La prendo da lontano… non mi faccio mai consegnare cibo a
casa quindi mi sfilo dal dibattito sulle mance ai fattorini di
pizze-sushi-hamburger e simili. Non lo faccio perché quei ragazzi mi fanno pena
quando li vedo pedalare, e perché in casa amo cucinare. Fanno un lavoro che non
può essere sostenibile, gli toglie energia e svuota di senso il lavoro stesso:
il valore della merce in ogni viaggio è troppo basso per giustificare il valore
aggiunto dal costo della consegna. È una presa in giro, come i tirocini
infiniti, i periodi di prova senza termine, il ricatto del ‘fai un lavoro che
ti piace… vuoi pure essere pagato il giusto?’
Conosco abbastanza quei ragazzi, il labirinto in cui si
trovano, la disillusione e la rabbia di alcuni. Li incontro in molti corsi dove insegno. Tra loro non mancano i talenti, parlano tre o più lingue, sono persone quadrate e motivate a
cui non viene data la fiducia, l’occasione, la possibilità di sbagliare. In tanti, tantissimi, lavoricchiano spesso in nero,
mixano passioni e necessità nel disorientamento complessivo. Molti rischiano di
arrendersi ad un eterna attesa coltivata nel rancore, di macerarsi nell’irrilevanza,
di rassegnarsi a pedalare come criceti nella ruota, a non strutturare le loro
conoscenze in competenze reali e spendibili sul mercato.

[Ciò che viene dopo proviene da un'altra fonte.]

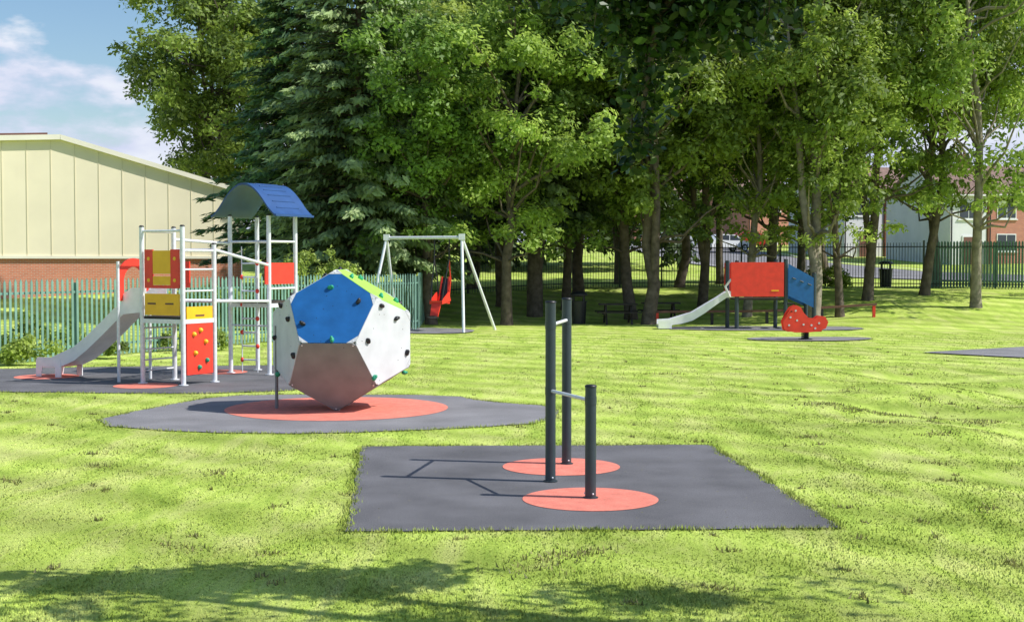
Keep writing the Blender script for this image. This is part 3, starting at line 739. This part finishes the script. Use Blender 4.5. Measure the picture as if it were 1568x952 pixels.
# ------------------------------------------------------------------ swing
b = MB(); aL = Vector((-4.2, 46.0, 3.08)); aR = Vector((-1.64, 44.9, 3.08))
b.tube([aL, aR], .055, 'galv', 14)
for p in (aL, aR):
    b.box(p.x - .1, p.x + .1, p.y - .1, p.y + .1, p.z - .08, p.z + .12, 'galv')
for a, g in ((aL, (-4.78, 45.0)), (aL, (-3.95, 47.0)), (aR, (-1.55, 43.9)), (aR, (-.57, 46.0))):
    b.tube([a, (g[0], g[1], 0)], .05, 'galv', 12)
cS = aL.lerp(aR, .74); bd = (aR - aL).normalized(); fd = Vector((bd.y, -bd.x, 0)).normalized()
if fd.y > 0: fd = -fd
Wc = lambda u, f, z: Vector((cS.x, cS.y, 0)) + bd * u + fd * f + Vector((0, 0, z))
for sg in (-1, 1):
    b.tube([Wc(.27 * sg, 0, 3.05), Wc(.27 * sg, .02, 2.3)], .022, 'black', 6)
    b.tube([Wc(.27 * sg, .02, 2.35), Wc(.24 * sg, -.15, 1.7), Wc(.2 * sg, -.12, 1.15)], .024, 'red' if sg > 0 else 'black', 8)
    b.tube([Wc(.27 * sg, .02, 2.35), Wc(.23 * sg, .3, 1.5), Wc(.2 * sg, .42, 1.0)], .022, 'black', 8)
    b.prism([Wc(.2 * sg, -.2, 1.0), Wc(.2 * sg, .45, .9), Wc(.2 * sg, .45, 1.02), Wc(.2 * sg, -.05, 1.3)], bd * .03 * sg, 'red')
b.prism([Wc(-.19, -.16, 1.0), Wc(.19, -.16, 1.0), Wc(.15, -.34, 1.75), Wc(-.15, -.34, 1.75)], fd * .05, 'black')
for sg in (-1, 1): b.prism([Wc(.19 * sg, -.10, 1.0), Wc(.14 * sg, -.10, 1.0), Wc(.10 * sg, -.28, 1.8), Wc(.15 * sg, -.28, 1.8)], fd * .03, 'red')
b.prism([Wc(-.19, -.2, .9), Wc(.19, -.2, .9), Wc(.19, .45, .95), Wc(-.19, .45, .95)], (0, 0, .07), 'red')
b.prism([Wc(-.17, .42, .95), Wc(.17, .42, .95), Wc(.14, .62, .5), Wc(-.14, .62, .5)], -fd * .05, 'red')
b.prism([Wc(-.15, .55, .45), Wc(.15, .55, .45), Wc(.15, .85, .5), Wc(-.15, .85, .5)], (0, 0, .04), 'black')
b.build("accessible_swing")

# ------------------------------------------------------------------ fences
def palisade(name, pts, ht, k, sp_=.155, w=.068, z_off=0):
    b = MB()
    for i in range(len(pts) - 1):
        a = Vector(pts[i] + (0,)); c = Vector(pts[i + 1] + (0,)); ln = (c - a).length; d = (c - a) / ln; nn = Vector((d.y, -d.x, 0)); n = int(ln / sp_)
        for j in range(n):
            p = a + d * (j * sp_); z = h1(p.x, p.y) + z_off + random.uniform(-.015, .015)
            q = [p + Vector((0, 0, z + .04)), p + d * w + Vector((0, 0, z + .04)), p + d * w + Vector((0, 0, z + ht - .07)), p + d * w / 2 + Vector((0, 0, z + ht)), p + Vector((0, 0, z + ht - .07))]
            b.prism(q, nn * .012, k)
        m_ = int(ln / 2.7) + 1
        for j in range(m_ + 1):
            p = a + d * min(ln, j * 2.7) - nn * .09; z = h1(p.x, p.y) + z_off
            b.box(p.x - .04, p.x + .04, p.y - .04, p.y + .04, z - .2, z + ht - .1, k)
            if j < m_:
                p2 = a + d * min(ln, (j + 1) * 2.7) - nn * .03; p1 = p + nn * .06; z2 = h1(p2.x, p2.y) + z_off
                for zz in (.3, ht - .32): b.beam((p1.x, p1.y, z + zz), (p2.x, p2.y, z2 + zz), .03, .05, k)
    return b.build(name)
palisade("palisade_fence", [(-13.6, 26.0), (-11.5, 30), (-3.15, 46)], 1.9, 'fgreen')
palisade("palisade_fence", [(-3.15, 46), (-3.6, 60)], 1.9, 'fgreen')
palisade("palisade_fence", [(18.8, 61.5), (27, 58.5), (36, 56)], 2.1, 'fgreen', .13, .09)
b = MB(); pts = [(-3.6, 60), (3, 63.5), (9, 64.5), (14, 62.5), (18, 60), (26, 56.5), (34, 54)]
for i in range(len(pts) - 1):
    a = Vector(pts[i] + (0,)); c = Vector(pts[i + 1] + (0,)); ln = (c - a).length; d = (c - a) / ln; n = int(ln / .13)
    for j in range(n):
        p = a + d * j * .13; z = h1(p.x, p.y); b.box(p.x - .011, p.x + .011, p.y - .011, p.y + .011, z, z + 2.0, 'railblk')
    n = int(ln / 2.4) + 1
    for j in range(n):
        p = a + d * ln * j / n; p2 = a + d * ln * (j + 1) / n; z = h1(p.x, p.y); z2 = h1(p2.x, p2.y)
        b.box(p.x - .035, p.x + .035, p.y - .035, p.y + .035, z - .1, z + 2.1, 'railblk')
        for zz in (.2, 1.82): b.beam((p.x, p.y, z + zz), (p2.x, p2.y, z2 + zz), .03, .045, 'railblk')
b.build("metal_railing_fence")

# ------------------------------------------------------------------ hall building (left)
b = MB(); xr = 7.9
b.box(-14, xr, 0, 13, -1, 2.5, 'brick')
b.prism([(-14, -.06, 2.5), (xr + .04, -.06, 2.5), (xr + .04, -.06, 5.36), (0, -.06, 7.6), (-14, -.06, 6.9)], (0, 13.1, 0), 'cream')
for i in range(22):
    x = -13.4 + i * 1.0
    zt = 7.6 - x * .2835 if x > 0 else 7.6 + x * .05
    b.box(x - .012, x + .012, -.08, -.061, 2.56, zt - .04, 'creamdk')
b.box(-14, xr + .06, -.12, -.062, 2.42, 2.54, 'trim')
b.prism([(0, -.3, 7.58), (xr + .35, -.3, 5.28), (xr + .35, -.3, 5.48), (0, -.3, 7.80)], (0, 13.6, 0), 'trim')
b.prism([(-14.3, -.3, 6.87), (-.01, -.3, 7.58), (-.01, -.3, 7.80), (-14.3, -.3, 7.08)], (0, 13.6, 0), 'trim')
b.prism([(-14.3, .2, 7.12), (-.5, .2, 7.80), (-.5, .2, 7.9), (-14.3, .2, 7.22)], (0, 1, 0), 'brown')
o = b.build("sports_hall"); o.location = (-19.7, 60, 0); o.rotation_euler = (0, 0, math.radians(22))

# ------------------------------------------------------------------ houses
def house(x, y, w, wall, ridge=2.2, ht=5.0, dep=8, rot=0):
    b = MB(); ox, oy = x, y; z = 0; x = 0; y = 0
    b.box(x, x + w, y, y + dep, z - .5, z + ht, wall)
    b.prism([(x - .25, y - .35, z + ht), (x + w + .25, y - .35, z + ht), (x + w + .25, y + dep / 2, z + ht + ridge), (x - .25, y + dep / 2, z + ht + ridge)], (0, .0, .15), 'tile')
    b.prism([(x - .25, y + dep + .35, z + ht), (x + w + .25, y + dep + .35, z + ht), (x + w + .25, y + dep / 2 + .01, z + ht + ridge), (x - .25, y + dep / 2 + .01, z + ht + ridge)], (0, .0, .15), 'tile')
    for xx in (x, x + w - .1): b.prism([(xx, y, z + ht), (xx, y + dep, z + ht), (xx, y + dep / 2, z + ht + ridge - .02)], (.1, 0, 0), wall)
    b.box(x + .3, x + 1.0, y + dep / 2 - .35, y + dep / 2 + .35, z + ht + ridge - .5, z + ht + ridge + .9, 'brick2')
    for k in (0, 1): b.tube([(x + .5 + k * .3, y + dep / 2, z + ht + ridge + .9), (x + .5 + k * .3, y + dep / 2, z + ht + ridge + 1.2)], .1, 'brown', 8)
    nw = max(1, int(w / 2.8))
    for fl, zz in enumerate((z + 1.0, z + 3.3)):
        for i in range(nw):
            cx = x + w * (i + .5) / nw
            if fl == 0 and i == nw - 1:
                b.box(cx - .5, cx + .5, y - .06, y - .003, z + .1, z + 2.15, 'wframe'); b.box(cx - .4, cx + .4, y - .08, y - .061, z + .12, z + 2.05, 'brown'); continue
            b.box(cx - .8, cx + .8, y - .05, y - .003, zz, zz + 1.25, 'wframe')
            b.box(cx - .72, cx - .04, y - .07, y - .051, zz + .08, zz + 1.17, 'glass'); b.box(cx + .04, cx + .72, y - .07, y - .051, zz + .08, zz + 1.17, 'glass')
            b.box(cx - .9, cx + .9, y - .1, y - .003, zz - .08, zz, 'wframe')
    b.beam((x - .2, y - .42, z + ht - .03), (x + w + .2, y - .42, z + ht - .03), .1, .1, 'wframe')
    b.tube([(x + .1, y - .08, z), (x + .1, y - .08, z + ht)], .05, 'black', 6)
    o = b.build("terraced_house"); o.location = (ox, oy, h1(ox, oy) - .1); o.rotation_euler = (0, 0, rot)
house(25.6, 106, 3.6, 'render', rot=.35); house(29.1, 107.2, 4.2, 'brick2', rot=.35); house(30.6, 96, 3.0, 'render', rot=.3); house(33.6, 96.9, 6, 'brick2', rot=.3); house(39.8, 98.9, 6, 'brick2', rot=.3)
house(13.2, 150, 6, 'brick2', rot=.3); house(19.4, 152, 6.5, 'render', rot=.3); house(22, 128, 5.5, 'brick2', 2.0, 4.6, rot=.4)

def car(x, y, rot, k):
    b = MB()
    pf = [(-2.0, .35), (2.0, .35), (2.08, .6), (1.95, .85), (1.15, .95), (.5, 1.4), (-.9, 1.45), (-1.7, 1.0), (-2.03, .9), (-2.08, .6)]
    b.prism([(p, -.82, q) for p, q in pf], (0, 1.64, 0), k)
    for sd in (-.826, .822):
        b.prism([(.95, sd, .95), (.42, sd, 1.33), (-.2, sd, 1.36), (-.2, sd, .95)], (0, .004, 0), 'glass'); b.prism([(-.28, sd, .95), (-.28, sd, 1.36), (-.85, sd, 1.37), (-1.45, sd, 1.0)], (0, .004, 0), 'glass')
    b.prism([(1.13, -.7, .97), (1.13, .7, .97), (.53, .65, 1.395), (.53, -.65, 1.395)], (.02, 0, .02), 'glass')
    for wx in (-1.25, 1.3):
        for sd in (-.86, .7): b.tube([(wx, sd, .33), (wx, sd + .16, .33)], .33, 'tyre', 16); b.tube([(wx, sd - .01, .33), (wx, sd + .17, .33)], .19, 'galv', 12)
    o = b.build("parked_car", .03); o.location = (x, y, h1(x, y) + .06); o.rotation_euler = (0, 0, rot)
car(17.6, 113, .5, 'carw'); car(20.5, 118, .2, 'carr'); car(14.6, 122, .1, 'carw')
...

Io vivo del mio lavoro – sempre da immaginare,
trovare, svolgere, mese dopo mese, nell’incertezza del presente e nella visione
di futuri utili e probabili – e gran parte del mio è sviluppare lavoro e opportunità per altri.
Nei miei progetti col pubblico e il privato vedo le
potenzialità dei singoli e la disorganizzazione del sistema complessivo che non
crea occasioni, benessere e occupabilità.
Mancano servizi adeguati, banche dati di riferimento, marketing
territoriale, conoscenza dei bisogni e visone generale. Mancano perchè non interessano. Nessuno è pagato e motivato a raggiungere obiettivi reali. I tempi degli interventi rispondono
a tempi anni ’80 in cui il contesto consentiva piani quinquennali, incongrui
con la velocità dell’oggi.
Manca il
coraggio di sperimentare soluzioni, valutare gli impatti delle politiche, misurare
l’efficacia della Pubblica Amministrazione.
Si crede che il lavoro nero sia
inevitabile, che l’illegalità sia congenita e necessaria, che in fondo aiuti gli
ultimi a metterci una pezza, quando invece non fa altro che irrobustire la
gabbia in cui sono rinchiusi e annullare in partenza il percorso degli
imprenditori che vorrebbero operare in regola, creare valore collettivo, assumere e formare.
Credo che l’Europa, come luogo politico e geografico, ci possa aiutare molto nel cammino necessario per
dare forma e efficacia al nostro mercato del lavoro. Non parlo di Fondi, quelli
già presenti abbondanti e spesso spesi male in molte regioni, ma nella forma
mentis, nella creazione di opportunità, nel lavoro per obiettivi, nella dotazione tecnologica, nella riduzione del digital gap e dell'analfabetismo funzionale che sta rallentando ogni reale ipotesi di sviluppo. Anche questa è una ragione profonda per andare a votare a fine mese.